Toutes ces histoires de concerts gratuits ou à prix libre, de friches industrielles ou d’espaces publics investis débutent dans les années 60. Oui, bien avant les punks. Et les musiques bruyantes, dissonantes, improvisées, idem. En 68, tout le monde ne se baladait pas avec une guitare sèche et des fleurs dans les cheveux. Certains sentaient le cocktail molotov, portaient des masques, installaient des sound-systems dans les champs ou sous les bretelles d’autoroute et voulaient changer le monde. Les Yippies, mouvement contestataire héritier des beatniks, les Black Panthers, MC5 et les Stooges à Détroit, le Grateful Dead en Californie, c’est le visage des Etats-Unis de la contestation. En Angleterre, parallèlement, c’est le mouvement Underground, les Deviants, les Pink Fairies, Hawkwind. Et les petits punks de 77, c’est de cette contre-culture radicale dont ils vont s’inspirer, une fois le cirque Sex Pistols débandé. Joe Strummer et les Clash, les Slits et d’autres vivent dans des squatts avant d’intégrer le music bizness et de signer des contrats. Le groupe Crass, qui dénonce cette marchandisation dès 78 pour ouvrir un nouveau front, est rompu à l’action politique et la vie en communauté depuis la fin des 60’s. Et dans son sillage et celui d’autres adeptes du mot d’ordre « Fais-le toi même » (Do It Yourself ou DIY) comme Desperate Bicycles, c’est toute une mouvance qui se développe dans les 80’s à coups de fanzines, labels, lieux informels et squatts.
Approche libertaire revendiquée, démarche anti commerciale assumée, l’option est d’être des guérilleros urbains armés d’amplificateurs, de guitares, de photocopieurs et d’appareils photo. Cette dernière aventure du monde civilisé, comme la baptisait alors les français d’OTH, trouve un écho dans le monde entier et les collectifs essaiment alors de Leeds à Tokyo, de San Francisco à Rio, de Berlin à Sydney. Métropoles, petites cités, villages, peu importe. Activistes, artistes, pas ou peu de démarcation. Les mots d’ordre sont révolte, autonomie et alternative...
Le flambeau passe, d’années en années, de lieux en lieux, d’émeutes en émeutes, de s voilà trente ans plus tard. Le monde n’a pas changé. La situation a continué, prévisible, de se dégrader. Et les poches de résistance ont perduré.
La question est donc de savoir, en ces temps de virtualité démultipliée par les réseaux sociaux et de flux incessants d’images et sons à portée de clavier, comment des individus s’investissent dans des actions collectives sporadiques ou de longue haleine, et tout particulièrement dans un cadre de marginalité revendiquée.
On repère vite que des instigateurs aux allures d’anti-héros sont toujours là.
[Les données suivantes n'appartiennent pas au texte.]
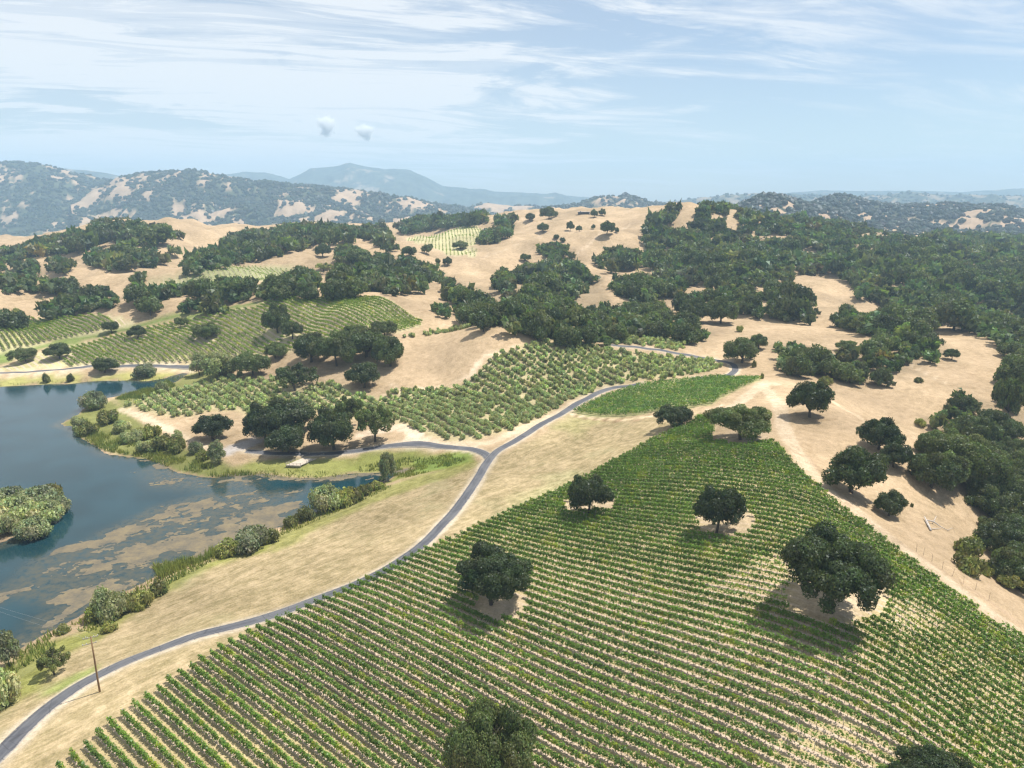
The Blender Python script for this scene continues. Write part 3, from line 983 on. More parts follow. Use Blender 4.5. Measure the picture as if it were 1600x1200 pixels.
TW = ((.40, .295, .20), (.065, .075, .048))
FW = ((.26, .21, .15), (.06, .07, .05))
hill('mountain', 'long blue mountain with a small knob on top', "300,300 345,274 380,268 425,271 452,279 485,264 530,258 538,255 547,254 560,258 602,264 640,266 668,278 692,291 715,293 735,297 800,300 870,304 930,309 1010,320", 9000, 2300, 900, -40, 90, 11, 0, .72, FW, .1)
hill('hills', 'hazy far ridge along the horizon at the right', "1120,318 1210,303 1290,297 1340,299 1420,298 1500,300 1600,294 1700,296 1900,305", 8600, 1500, 800, -20, 60, 12, 0, .66, FW, .12)
hill('hills', 'pale blue ridge between the two western ranges', "40,285 95,263 130,265 165,270 200,277 240,290", 7200, 1200, 800, -40, 60, 13, 0, .62, FW, .12)
hill('hills', 'blue wooded ridge right of centre under the horizon', "985,330 1030,316 1100,310 1150,307 1190,304 1230,303 1290,306 1330,310 1420,300 1470,304 1530,307 1600,307 1760,306 1900,312", 5600, 1400, 700, -20, 70, 14, 1500, .60, FW, .12)
hill('hills', 'low tan hills below the mountain', "690,336 730,327 760,319 790,321 830,324 880,325 930,322 960,330", 4300, 900, 500, -40, 45, 15, 900, .50, TW, .12)
hill('hills', 'hazy dome shaped hill in the middle distance', "840,332 862,326 900,318 922,312 945,307 962,308 978,305 1000,311 1020,317 1045,322 1070,328 1090,333", 3500, 900, 600, -30, 50, 16, 1800, .56, TW, .1)
hill('hills', 'western wooded range with the tall shoulder', "-420,262 -250,256 -100,262 0,254 40,257 62,258 95,267 130,275 172,284 212,293 262,311 330,330", 4400, 1500, 800, -60, 90, 17, 8000, .63, TW, .1)
hill('hills', 'long western range with tan clearings', "110,318 150,300 188,280 215,275 268,268 305,270 350,276 400,283 442,287 500,292 545,297 592,308 650,316 700,322 735,327 780,336 830,343", 3900, 1350, 700, -58, 80, 18, 10000, .535, TW, .1)
hill('hills', 'dark knoll with bare tan flank', "1105,340 1135,330 1160,319 1185,309 1198,306 1212,306 1240,313 1276,322 1310,333 1350,343", 2000, 420, 300, 15, 26, 19, 1900, .58, TW, .09)
hill('hills', 'tan and wooded eastern hills', "1225,338 1255,326 1285,312 1308,306 1330,308 1350,315 1372,319 1400,322 1450,321 1478,320 1500,321 1560,321 1600,329 1700,336 1850,350", 2500, 900, 400, -5, 36, 20, 4600, .56, TW, .09)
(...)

Jello Biafra au premier chef. Dead Kennedys dès 79. Toujours aux commandes du vaisseau pirate Alternative Tentacles et en image dans « One Foot On Stage ». Côtoyant ici Steve Albini (Shellac), David Yow (Jesus Lizard) ou Kim Gordon (Sonic Youth), d’autres vétérans emblématiques, des musiciens de l’expérimentation et de l’aventure sonique, aux angles d’attaque moins ouvertement politiques, mais perpétuellement incisifs et hautement caustiques. Si désormais la révolution ne se porte plus en bandoulière, elle se pratique dans tout ce qui échappe à la logique marchande, et en premier lieu l’art, tant qu’il se tient à l’écart des investisseurs. La plupart des espaces arpentés pour réunir ces photos sont sauvages, alternatifs, marginaux. Et lorsqu’ils ne le sont pas, il ne s’agit pas pour autant de temples de la consommation.
Les clichés saisissent ainsi ce qui continue à se jouer dans les souterrains, l’héritage de tous ceux évoqués précédemment, cette rage de vivre autrement, de ne pas baisser les bras, de se réapproprier le monde et d’exister avec éclat, bravoure et joie.
Alors, de Grrrnd Zero, espace protéiforme de création et de concerts à Lyon, au Samynaire, havre sablonneux de robinsons bruyants, les filles et les garçons investissent les interstices entre deux programmes immobiliers ou avant l’arrivée de la transhumance touristique. Romain Etienne a immergé ses oreilles et ses yeux, son corps et son âme dans les magmas urgents des fronts de scène ou les longs temps d’inertie active de l’avant ou de l’après.
Car les choses se construisent, de réflexions collectives en réaménagements, de plans sur la comète en passages à l’action. Il s’agit d’insonoriser, de monter des scènes, de maitriser la technique, d’accueillir, de cuisiner, bref de faire exister toute une chaine d’actes nécessaires à cette alternative, ces nouveaux territoires de l’art comme on les nomma pompeusement dans les années 90. Toujours porteuses des utopies de leurs ainés, vision d’une culture émancipatrice et ferment de révolte, gratuité ou prix au plus bas, absence d’encadrement sécuritaire, les nouvelles générations ont aussi la mémoire des désillusions passées.
N’imaginant plus guère un bouleversement de l’ordre établi à grande échelle, il s’agit désormais de préserver des espaces de liberté et d’entraide à l’écart des logiques de profit ou de rendement et de s’ingénier à saboter la machine au quotidien.